On Thursday, Republicans in the House failed to override President Donald Trump’s first two vetoes in office: a pipeline project that would bring safe drinking water to rural Colorado, and another that would return land to the Miccosukee Tribe of Indians in Florida. Their inability to block the president’s move signals their commitment to the White House over their prior support for the measures.
The Miccosukee have always considered the Florida Everglades as their home. So when Republicans in Congress voted to expand the tribe’s land base under the Miccosukee Reserved Area Act – legislation that would transfer 30 acres of land in the Everglades to tribal control – the Miccosukee were thrilled. After years of work, the move would have allowed the tribe to begin environmental restoration activities in the area, and better protect it from climate change impacts as extreme flooding and tropical storms threaten the land.

A portion of the Miccosukee Indian Reservation in Florida’s Everglades known as a tree island, Thursday, July, 11, 2024.
Rebecca Blackwell / AP Photo
“The measure reflected years of bipartisan work and was intended to clarify land status and support basic protections for tribal members who have lived in this area for generations,” wrote Chairman Cypress in a statement last week. “Before the roads and canals were built, and before Everglades National Park was created.”

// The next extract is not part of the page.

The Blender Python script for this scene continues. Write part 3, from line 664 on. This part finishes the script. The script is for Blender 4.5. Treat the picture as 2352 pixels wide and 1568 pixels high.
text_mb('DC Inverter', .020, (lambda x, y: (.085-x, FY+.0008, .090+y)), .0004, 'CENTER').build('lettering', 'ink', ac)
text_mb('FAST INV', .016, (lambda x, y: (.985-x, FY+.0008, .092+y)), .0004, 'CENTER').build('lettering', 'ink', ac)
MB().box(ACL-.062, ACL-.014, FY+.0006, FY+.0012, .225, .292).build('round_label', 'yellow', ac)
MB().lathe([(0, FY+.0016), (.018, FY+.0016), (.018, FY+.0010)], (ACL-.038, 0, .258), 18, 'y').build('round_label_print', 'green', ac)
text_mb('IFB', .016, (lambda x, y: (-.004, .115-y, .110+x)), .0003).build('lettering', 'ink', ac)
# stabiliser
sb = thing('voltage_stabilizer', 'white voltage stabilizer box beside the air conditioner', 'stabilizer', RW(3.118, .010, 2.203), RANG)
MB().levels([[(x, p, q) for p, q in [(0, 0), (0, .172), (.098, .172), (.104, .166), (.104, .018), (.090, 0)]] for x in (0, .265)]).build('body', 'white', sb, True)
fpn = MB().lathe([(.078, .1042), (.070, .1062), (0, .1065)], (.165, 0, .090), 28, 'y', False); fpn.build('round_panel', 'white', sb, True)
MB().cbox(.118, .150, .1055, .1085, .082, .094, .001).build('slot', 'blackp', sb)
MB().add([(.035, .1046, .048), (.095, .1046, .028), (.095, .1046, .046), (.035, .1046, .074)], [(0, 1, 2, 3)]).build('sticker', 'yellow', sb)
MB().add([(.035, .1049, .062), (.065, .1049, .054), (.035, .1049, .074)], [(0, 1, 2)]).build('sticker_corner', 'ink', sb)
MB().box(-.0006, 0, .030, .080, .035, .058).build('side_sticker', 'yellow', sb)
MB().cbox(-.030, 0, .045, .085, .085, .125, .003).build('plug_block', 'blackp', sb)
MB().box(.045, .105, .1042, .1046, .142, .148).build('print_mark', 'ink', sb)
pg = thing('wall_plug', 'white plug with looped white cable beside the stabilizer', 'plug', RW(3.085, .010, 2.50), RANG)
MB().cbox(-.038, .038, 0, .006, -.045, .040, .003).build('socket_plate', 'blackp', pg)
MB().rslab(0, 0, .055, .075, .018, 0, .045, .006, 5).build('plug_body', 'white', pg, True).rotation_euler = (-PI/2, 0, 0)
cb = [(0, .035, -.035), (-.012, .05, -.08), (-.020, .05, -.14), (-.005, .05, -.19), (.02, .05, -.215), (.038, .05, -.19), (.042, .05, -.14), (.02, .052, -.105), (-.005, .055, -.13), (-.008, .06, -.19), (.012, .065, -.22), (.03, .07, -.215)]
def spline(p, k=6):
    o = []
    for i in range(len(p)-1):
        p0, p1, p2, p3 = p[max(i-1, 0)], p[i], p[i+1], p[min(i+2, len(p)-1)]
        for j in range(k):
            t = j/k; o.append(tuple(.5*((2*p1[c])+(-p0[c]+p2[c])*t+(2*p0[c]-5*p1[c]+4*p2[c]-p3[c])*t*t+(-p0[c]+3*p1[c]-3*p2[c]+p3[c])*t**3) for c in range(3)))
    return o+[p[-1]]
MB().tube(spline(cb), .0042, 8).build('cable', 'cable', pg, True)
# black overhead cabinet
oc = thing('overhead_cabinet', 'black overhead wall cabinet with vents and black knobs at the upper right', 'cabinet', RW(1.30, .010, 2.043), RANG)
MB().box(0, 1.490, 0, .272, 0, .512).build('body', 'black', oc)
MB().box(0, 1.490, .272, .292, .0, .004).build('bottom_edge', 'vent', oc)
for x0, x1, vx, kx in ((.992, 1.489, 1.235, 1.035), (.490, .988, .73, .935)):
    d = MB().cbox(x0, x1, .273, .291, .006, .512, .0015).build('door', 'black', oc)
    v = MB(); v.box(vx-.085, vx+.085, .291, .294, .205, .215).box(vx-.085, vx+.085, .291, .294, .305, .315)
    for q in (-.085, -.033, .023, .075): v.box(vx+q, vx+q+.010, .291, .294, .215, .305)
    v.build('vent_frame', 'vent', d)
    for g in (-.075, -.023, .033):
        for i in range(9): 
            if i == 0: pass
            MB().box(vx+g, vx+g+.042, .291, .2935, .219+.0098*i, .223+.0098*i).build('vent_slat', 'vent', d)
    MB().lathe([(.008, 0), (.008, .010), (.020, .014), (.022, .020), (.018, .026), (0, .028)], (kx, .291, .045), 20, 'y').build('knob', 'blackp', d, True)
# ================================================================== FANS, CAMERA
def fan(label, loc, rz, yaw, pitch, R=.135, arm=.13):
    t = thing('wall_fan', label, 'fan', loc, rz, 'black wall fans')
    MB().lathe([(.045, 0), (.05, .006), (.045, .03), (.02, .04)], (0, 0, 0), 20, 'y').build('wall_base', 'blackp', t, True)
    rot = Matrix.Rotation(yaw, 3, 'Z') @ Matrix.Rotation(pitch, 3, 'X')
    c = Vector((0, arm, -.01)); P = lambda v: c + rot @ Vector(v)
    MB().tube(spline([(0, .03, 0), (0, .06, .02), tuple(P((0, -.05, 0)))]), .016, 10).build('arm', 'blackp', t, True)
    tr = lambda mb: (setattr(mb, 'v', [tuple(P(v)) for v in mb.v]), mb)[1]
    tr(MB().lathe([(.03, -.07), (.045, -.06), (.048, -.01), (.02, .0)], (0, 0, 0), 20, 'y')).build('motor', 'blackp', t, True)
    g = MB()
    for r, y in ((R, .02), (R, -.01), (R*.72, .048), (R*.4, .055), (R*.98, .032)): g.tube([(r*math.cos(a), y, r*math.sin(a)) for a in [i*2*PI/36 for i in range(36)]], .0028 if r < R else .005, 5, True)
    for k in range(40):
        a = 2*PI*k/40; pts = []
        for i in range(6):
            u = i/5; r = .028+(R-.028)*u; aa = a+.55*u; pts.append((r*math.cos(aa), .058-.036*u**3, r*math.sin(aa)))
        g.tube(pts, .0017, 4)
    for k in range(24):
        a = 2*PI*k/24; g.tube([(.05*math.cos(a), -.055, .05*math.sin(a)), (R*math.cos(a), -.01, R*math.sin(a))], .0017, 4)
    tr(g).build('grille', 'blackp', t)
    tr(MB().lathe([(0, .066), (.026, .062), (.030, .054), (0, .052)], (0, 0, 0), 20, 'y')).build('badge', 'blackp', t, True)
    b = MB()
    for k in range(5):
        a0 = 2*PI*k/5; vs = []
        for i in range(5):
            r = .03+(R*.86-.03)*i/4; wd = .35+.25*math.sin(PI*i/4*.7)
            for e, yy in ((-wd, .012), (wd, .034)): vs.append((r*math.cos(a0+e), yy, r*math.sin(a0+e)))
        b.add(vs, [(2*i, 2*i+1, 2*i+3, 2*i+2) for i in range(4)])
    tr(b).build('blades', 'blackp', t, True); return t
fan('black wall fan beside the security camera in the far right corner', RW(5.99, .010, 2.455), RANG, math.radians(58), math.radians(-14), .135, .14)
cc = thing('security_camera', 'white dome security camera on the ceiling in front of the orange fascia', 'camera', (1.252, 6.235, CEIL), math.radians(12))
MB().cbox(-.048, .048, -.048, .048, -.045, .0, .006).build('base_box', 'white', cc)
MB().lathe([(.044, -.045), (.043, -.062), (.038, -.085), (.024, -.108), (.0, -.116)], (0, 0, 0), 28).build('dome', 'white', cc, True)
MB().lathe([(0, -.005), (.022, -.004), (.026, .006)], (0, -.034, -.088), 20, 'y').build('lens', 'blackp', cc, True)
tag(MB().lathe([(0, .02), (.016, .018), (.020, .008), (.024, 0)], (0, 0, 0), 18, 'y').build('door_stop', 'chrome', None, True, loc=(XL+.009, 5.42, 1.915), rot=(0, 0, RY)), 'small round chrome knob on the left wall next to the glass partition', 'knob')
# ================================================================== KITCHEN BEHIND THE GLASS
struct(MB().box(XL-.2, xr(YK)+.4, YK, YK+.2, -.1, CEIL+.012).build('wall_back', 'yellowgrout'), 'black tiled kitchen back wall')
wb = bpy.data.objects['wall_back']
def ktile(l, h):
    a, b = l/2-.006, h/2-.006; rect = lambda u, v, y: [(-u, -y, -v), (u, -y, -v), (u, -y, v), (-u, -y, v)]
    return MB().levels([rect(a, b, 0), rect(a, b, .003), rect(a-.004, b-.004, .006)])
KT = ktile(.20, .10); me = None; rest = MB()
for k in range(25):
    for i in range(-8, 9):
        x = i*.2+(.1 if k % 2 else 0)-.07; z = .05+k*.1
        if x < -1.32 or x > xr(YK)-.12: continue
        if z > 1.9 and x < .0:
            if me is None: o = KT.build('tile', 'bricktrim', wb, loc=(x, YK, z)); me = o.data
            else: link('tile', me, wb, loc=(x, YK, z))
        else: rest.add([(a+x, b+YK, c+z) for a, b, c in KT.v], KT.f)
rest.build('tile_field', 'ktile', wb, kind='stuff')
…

The act was passed on December 11th, but on December 30th, President Donald Trump vetoed it; one of only two vetoes made by the administration since he took office. In a statement, Trump explained that the tribe “actively sought to obstruct reasonable immigration policies that the American people decisively voted for when I was elected,” after the tribe’s July lawsuit challenging the construction of “Alligator Alcatraz”, an immigration detention center in the Everglades.
“It is rare for an administration to veto a bill for reasons wholly unrelated to the merits of the bill,” said Kevin Washburn, a law professor at University of California Berkeley Law and former assistant Secretary of Indian Affairs for the Department of the Interior. Washburn added that while denying land return to a tribe is a political act, Trump’s move is “highly unusual.”
When a tribe regains land, the process can be long and costly. The process, known as “land into trust” transfers land title from a tribe to the United States, where the land is then held for the benefit of the tribe and establishes tribal jurisdiction over the land in question. When tribal nations signed treaties in the 19th century ceding land, any lands reserved for tribes, generally, reservations, were held by the federal government “in trust” for the benefit of tribes—meaning tribal nations don’t own these lands despite their sovereign status.
Almost all land into trust requests are facilitated at an administrative level by the Department of Interior. The Miccosukee, however, generally must follow a different process. Recognized as a tribal nation by the federal government in 1962, the Miccosukee navigate a unique structure for acquiring tribal land where these requests are made through Congress via legislation instead of by Interior.
“It’s ironic, right?” said Matthew Fletcher, a law professor at the University of Michigan. “You’re acquiring land that your colonizer probably took from you a long time ago and then gave it away to or sold it to someone else, and then years later, you’re buying that land back that was taken from you illegally, at a great expense.”
While land into trust applications related to tribal gaming operations often meet opposition, Fletcher says applications, like the Miccosukee’s, are usually frictionless. And in cases like the Miccosukee Reserved Area Act which received bipartisan support at the state and federal levels, in trust applications are all but guaranteed.
On the House floor on Thursday before the vote, Florida’s Democratic Representative Debbie Wasserman Schultz said “this bill is so narrowly focused that [the veto] makes absolutely no sense other than the interest in vengeance that seems to have emanated in this result.” The bill’s sponsor, Republican Representative Carlos Gimenez of Florida, did not respond to requests for comment. In July last year, Gimenez referred to the Miccosukee Tribe as stewards of the Everglades, sponsoring the bill as a way to manage water flow and advance an elevation project, under protection from the Department of Interior, for the village to avert “catastrophic flooding.”
“What you’re asking is for people in the same political party of the guy who just vetoed this thing to affirmatively reject the political decision of the President,” Fletcher said.
The tribe is unlikely to see its village project materialize under Trump’s second term unless the outcome of this year’s midterms invites a Democratic-controlled House and Senate. Studies show that the return of land to tribes provides the best outcomes for the climate.